I remember 31 October 2001 well enough. I’d just flown in to Minneapolis and was staying at some spooky chain hotel or other. There was a sign on the reception desk that read: “We regret we’re unable to offer candy to our guests as we would normally do, because of the current terrorist threat.” The background rumour was that al-Qaeda was widening the ambit of its evil to include poisoning Hallowe’en treats – all across the US already traumatised kids were being urged to stay home, lest they get a gobful of lethal Islamofascism. In truth, there was an aptness to this febrile myth, as Hallowe’en is now so entrenched in the American collective psyche as an antic pagan counterpoint to the society’s workaday religiosity. Americans take their Hallowe’en way seriously, and in the larger cities it’s an excuse for all sorts of adult devilry as well as the usual juvenile japes.
I remember being in New York one Hallowe’en shortly after my third child was born and, because of the massed celebrants, having to walk 20 blocks or so uptown from the Village to our hotel, carrying the infant in my arms. We were passed by devils and demons and fetishists in gas masks wearing full-length black rubber coats – but far more bizarre was that every third or fourth ghoul peered at him and said, “Gee, is that a real baby?”, so in thrall were they to dressing up. When I was a child, we lived in the US for a year and I experienced trick-or-treating for the first time. I was bowled over by the notion that simply by putting on a plastic mask and going from door to door, you could amass large quantities of sweets.

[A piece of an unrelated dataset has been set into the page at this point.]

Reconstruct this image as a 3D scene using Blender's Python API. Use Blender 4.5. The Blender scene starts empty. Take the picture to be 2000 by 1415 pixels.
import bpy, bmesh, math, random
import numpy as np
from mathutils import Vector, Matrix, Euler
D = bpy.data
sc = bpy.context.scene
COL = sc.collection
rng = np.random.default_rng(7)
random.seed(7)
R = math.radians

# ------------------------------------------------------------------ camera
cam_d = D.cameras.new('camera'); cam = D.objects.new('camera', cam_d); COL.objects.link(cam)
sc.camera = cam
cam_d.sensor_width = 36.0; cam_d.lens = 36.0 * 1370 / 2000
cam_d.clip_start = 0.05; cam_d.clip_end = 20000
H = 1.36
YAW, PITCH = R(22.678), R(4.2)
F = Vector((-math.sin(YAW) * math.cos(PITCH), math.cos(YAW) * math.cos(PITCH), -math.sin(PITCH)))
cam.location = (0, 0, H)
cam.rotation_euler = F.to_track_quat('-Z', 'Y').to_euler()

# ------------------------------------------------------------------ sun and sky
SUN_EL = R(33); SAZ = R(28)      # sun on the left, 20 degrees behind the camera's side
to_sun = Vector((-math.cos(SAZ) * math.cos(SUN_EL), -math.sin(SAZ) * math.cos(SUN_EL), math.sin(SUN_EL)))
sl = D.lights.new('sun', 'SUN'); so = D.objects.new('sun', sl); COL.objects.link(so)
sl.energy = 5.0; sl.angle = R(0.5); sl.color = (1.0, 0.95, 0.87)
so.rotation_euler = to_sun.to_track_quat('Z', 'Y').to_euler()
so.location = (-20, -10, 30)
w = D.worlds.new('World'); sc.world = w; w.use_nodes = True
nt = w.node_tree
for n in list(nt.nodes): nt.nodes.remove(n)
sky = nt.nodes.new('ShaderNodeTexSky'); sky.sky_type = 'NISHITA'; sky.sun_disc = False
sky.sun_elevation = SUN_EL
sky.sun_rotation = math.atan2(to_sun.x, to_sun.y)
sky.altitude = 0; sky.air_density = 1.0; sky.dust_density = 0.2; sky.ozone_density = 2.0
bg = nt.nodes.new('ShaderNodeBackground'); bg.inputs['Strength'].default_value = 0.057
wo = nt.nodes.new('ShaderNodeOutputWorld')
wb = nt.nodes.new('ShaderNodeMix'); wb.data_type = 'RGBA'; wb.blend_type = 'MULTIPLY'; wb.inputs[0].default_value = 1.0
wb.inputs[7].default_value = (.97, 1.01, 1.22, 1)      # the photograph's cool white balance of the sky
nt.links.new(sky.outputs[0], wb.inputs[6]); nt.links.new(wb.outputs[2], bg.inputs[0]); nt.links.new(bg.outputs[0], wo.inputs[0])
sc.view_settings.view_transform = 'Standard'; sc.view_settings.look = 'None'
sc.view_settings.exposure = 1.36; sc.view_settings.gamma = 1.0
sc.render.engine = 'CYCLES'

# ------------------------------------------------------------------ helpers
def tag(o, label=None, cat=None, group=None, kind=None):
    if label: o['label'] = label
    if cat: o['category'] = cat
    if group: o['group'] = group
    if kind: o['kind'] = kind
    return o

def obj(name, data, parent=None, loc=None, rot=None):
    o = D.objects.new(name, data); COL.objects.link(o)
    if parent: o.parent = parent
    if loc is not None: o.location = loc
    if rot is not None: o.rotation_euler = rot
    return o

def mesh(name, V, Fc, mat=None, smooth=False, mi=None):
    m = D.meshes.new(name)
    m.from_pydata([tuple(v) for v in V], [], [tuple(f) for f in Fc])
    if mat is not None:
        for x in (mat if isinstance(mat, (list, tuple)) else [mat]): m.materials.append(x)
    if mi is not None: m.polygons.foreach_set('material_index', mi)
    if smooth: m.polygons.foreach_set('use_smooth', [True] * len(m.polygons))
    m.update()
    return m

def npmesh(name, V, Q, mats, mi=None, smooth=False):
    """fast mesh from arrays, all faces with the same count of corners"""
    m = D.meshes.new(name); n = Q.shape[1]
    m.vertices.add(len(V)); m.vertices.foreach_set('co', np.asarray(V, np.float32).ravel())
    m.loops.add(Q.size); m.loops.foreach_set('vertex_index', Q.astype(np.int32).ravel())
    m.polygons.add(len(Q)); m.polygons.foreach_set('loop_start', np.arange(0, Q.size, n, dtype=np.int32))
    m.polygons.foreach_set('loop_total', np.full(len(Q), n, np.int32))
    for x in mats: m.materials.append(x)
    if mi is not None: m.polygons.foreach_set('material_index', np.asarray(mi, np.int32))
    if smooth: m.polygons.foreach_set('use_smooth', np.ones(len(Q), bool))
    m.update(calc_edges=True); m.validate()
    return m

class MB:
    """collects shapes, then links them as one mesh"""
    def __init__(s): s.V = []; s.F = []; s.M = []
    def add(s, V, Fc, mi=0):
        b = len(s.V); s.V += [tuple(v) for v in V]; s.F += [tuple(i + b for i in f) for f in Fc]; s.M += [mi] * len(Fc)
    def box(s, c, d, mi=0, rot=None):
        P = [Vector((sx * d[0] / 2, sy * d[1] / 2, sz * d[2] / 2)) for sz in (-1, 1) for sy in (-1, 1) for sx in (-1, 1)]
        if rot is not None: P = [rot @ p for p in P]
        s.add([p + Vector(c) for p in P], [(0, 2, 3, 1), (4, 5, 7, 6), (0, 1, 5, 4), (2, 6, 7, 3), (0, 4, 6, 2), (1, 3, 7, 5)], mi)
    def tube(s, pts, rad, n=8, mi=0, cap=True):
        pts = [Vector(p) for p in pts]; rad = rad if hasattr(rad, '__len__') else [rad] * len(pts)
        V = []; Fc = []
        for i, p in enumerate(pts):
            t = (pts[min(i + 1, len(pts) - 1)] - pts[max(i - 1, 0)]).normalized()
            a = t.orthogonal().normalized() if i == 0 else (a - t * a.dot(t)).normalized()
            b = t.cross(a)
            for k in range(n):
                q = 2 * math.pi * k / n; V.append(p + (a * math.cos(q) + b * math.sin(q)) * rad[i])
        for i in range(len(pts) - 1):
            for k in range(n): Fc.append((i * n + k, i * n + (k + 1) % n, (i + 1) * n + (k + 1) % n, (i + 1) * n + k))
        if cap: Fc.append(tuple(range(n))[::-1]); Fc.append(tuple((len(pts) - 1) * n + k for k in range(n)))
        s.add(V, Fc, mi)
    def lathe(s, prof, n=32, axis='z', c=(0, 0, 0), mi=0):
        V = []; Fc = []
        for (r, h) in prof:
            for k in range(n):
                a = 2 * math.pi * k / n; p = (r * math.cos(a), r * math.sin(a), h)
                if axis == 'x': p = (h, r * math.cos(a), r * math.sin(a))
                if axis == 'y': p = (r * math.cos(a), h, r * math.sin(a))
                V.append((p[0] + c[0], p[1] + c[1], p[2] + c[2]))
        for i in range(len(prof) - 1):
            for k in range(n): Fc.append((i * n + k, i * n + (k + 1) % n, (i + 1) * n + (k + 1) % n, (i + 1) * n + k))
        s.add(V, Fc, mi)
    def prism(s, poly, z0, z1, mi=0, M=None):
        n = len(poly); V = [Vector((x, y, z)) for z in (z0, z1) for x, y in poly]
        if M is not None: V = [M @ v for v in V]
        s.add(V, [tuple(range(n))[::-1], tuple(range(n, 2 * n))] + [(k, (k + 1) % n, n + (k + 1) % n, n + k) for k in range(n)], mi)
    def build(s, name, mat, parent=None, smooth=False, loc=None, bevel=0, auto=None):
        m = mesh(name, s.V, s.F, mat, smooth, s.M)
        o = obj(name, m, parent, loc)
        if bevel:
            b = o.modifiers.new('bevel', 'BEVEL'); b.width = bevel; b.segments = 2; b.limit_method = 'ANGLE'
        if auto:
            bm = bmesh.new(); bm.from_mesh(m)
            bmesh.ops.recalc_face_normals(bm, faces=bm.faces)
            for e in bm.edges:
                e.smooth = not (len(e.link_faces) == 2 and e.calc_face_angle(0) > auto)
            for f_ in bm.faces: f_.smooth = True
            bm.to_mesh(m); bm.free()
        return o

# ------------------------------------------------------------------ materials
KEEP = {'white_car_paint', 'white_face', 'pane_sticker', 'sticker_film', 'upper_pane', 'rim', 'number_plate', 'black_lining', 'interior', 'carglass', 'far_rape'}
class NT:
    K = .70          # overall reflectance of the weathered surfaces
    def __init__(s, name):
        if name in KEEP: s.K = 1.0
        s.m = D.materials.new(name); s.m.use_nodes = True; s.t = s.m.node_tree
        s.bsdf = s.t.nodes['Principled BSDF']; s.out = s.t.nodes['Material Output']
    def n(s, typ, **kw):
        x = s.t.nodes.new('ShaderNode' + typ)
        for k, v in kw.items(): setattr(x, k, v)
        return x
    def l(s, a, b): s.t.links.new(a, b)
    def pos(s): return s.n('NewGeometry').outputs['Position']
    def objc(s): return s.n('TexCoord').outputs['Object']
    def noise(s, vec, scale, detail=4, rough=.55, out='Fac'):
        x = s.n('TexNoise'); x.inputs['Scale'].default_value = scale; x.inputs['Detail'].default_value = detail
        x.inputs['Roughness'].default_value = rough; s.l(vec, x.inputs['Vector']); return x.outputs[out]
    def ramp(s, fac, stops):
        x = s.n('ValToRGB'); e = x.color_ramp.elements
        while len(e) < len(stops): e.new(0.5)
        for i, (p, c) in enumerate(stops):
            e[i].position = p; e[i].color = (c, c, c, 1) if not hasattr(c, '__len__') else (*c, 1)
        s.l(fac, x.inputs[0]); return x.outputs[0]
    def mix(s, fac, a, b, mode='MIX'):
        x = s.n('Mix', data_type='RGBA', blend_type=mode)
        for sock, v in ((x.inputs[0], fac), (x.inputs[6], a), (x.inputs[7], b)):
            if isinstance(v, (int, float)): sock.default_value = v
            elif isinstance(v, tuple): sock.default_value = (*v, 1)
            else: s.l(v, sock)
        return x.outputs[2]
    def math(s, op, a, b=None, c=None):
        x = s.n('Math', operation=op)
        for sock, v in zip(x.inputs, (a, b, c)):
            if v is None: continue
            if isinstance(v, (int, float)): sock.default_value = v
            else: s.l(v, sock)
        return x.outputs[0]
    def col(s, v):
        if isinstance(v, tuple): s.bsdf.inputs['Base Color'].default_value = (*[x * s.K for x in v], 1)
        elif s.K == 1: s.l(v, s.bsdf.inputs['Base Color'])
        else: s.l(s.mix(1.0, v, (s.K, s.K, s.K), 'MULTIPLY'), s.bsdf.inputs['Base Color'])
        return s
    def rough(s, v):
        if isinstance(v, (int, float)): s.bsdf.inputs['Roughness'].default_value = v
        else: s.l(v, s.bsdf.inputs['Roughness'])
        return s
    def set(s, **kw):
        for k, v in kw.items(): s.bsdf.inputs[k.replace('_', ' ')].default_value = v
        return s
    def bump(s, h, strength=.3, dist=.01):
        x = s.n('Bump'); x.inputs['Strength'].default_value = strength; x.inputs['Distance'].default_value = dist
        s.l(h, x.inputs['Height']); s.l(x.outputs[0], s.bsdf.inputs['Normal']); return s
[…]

As I recall, there was no such practice in England at that time – although my wife, who grew up in Scotland, says she remembers trick-or-treating well from her own childhood. This would accord with established wisdom regarding the custom, which derives in part from the poor soliciting food on the eve of All Saints’ Day in return for praying for the departed. The folk belief was that the souls of the newly dead still wandered the earth and that this was the last opportunity for them to avenge any wrongs; conversely, it was the final chance for the living to appease them. The Reformation put paid to this fluid cosmos with its commingling of those above and below the ground, and henceforth souls were to be neatly boxed off in Purgatory to await the final trump.

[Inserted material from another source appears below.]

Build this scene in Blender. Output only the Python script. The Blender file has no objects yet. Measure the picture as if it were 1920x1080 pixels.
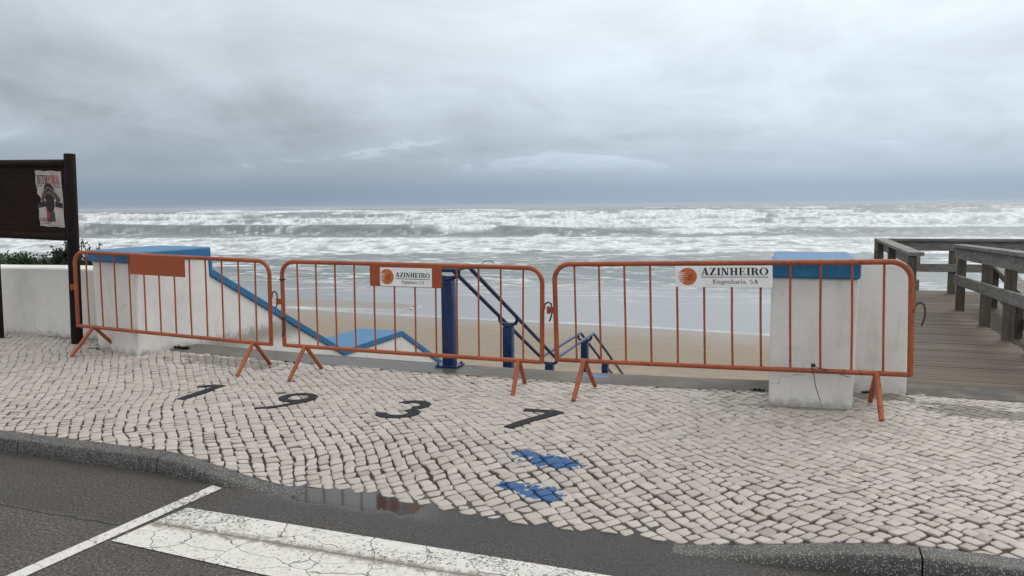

Scots and Irish Catholics kept at it, and when they immigrated to the US in the second half of the 19th century, they took the custom – which by then had mutated into an exchange of sweetmeats for a rather more mundane deliverance – with them.
Trick-or-treating established there, popular culture (film, television etc) in due course reseeded it back in England. What a crazy-go-round of simulated mayhem! Like some folkloric correlate of the North Atlantic oscillation, high levels of credulousness rush from one side of the ocean to the other and back again, carrying with them millions of rubber bats, wonky pitchforks and tankers full of spray-on cobwebs.
Not, you appreciate, that I’m a killjoy – I like a reinvention of an ancient festival with enhanced commercial opportunities as much as the next sap. Show me an Up Helly Aa and I’ll put on a horned helmet (£19.99 rrp, terms & conditions apply); direct me to Glastonbury Tor and I’ll pitch not one but 30 disposable dome tents (a snip at £32.99). Those poor Italians, groaning under the deadweight of having to pay the interest on their sovereign debt – they’ve been driven to consider abolishing a saint’s day so that they can boost productivity. But we here in northern Europe, the realm of fiscal rectitude, understand that that way madness lies.
No, instead of getting rid of public holidays we should increase the opportunities for consumption of such ephemerals as sweets, fireworks and glow-in-the-dark antlers. By the time you read this column, the equally factitious festival of 5 November – remember, remember! – will have been and gone. Back in the day, children (get this!) made their own effigies of the papist terrorist wannabe and used them to gain the funds for a few bangers and firecrackers. Now what kind of use would that homespun fun be for that longed-for desideratum, growth? So much better to withdraw 20 quid from the cashpoint and spunk it straight off in a shower of screaming sparks. As for the guy, why on earth hasn’t some Sugaresque entrepreneur spotted the gap in the market for prêt-a-brûler? God knows there are enough public figures clamouring to be burnt in effigy nowadays, all the way from Cameron to Clegg to Cable. And that’s only the C’s! We could even burn Sugar as well, thus joining Hallowe’en seamlessly with Guy Fawkes Night in a week-long saturnalia. What glee!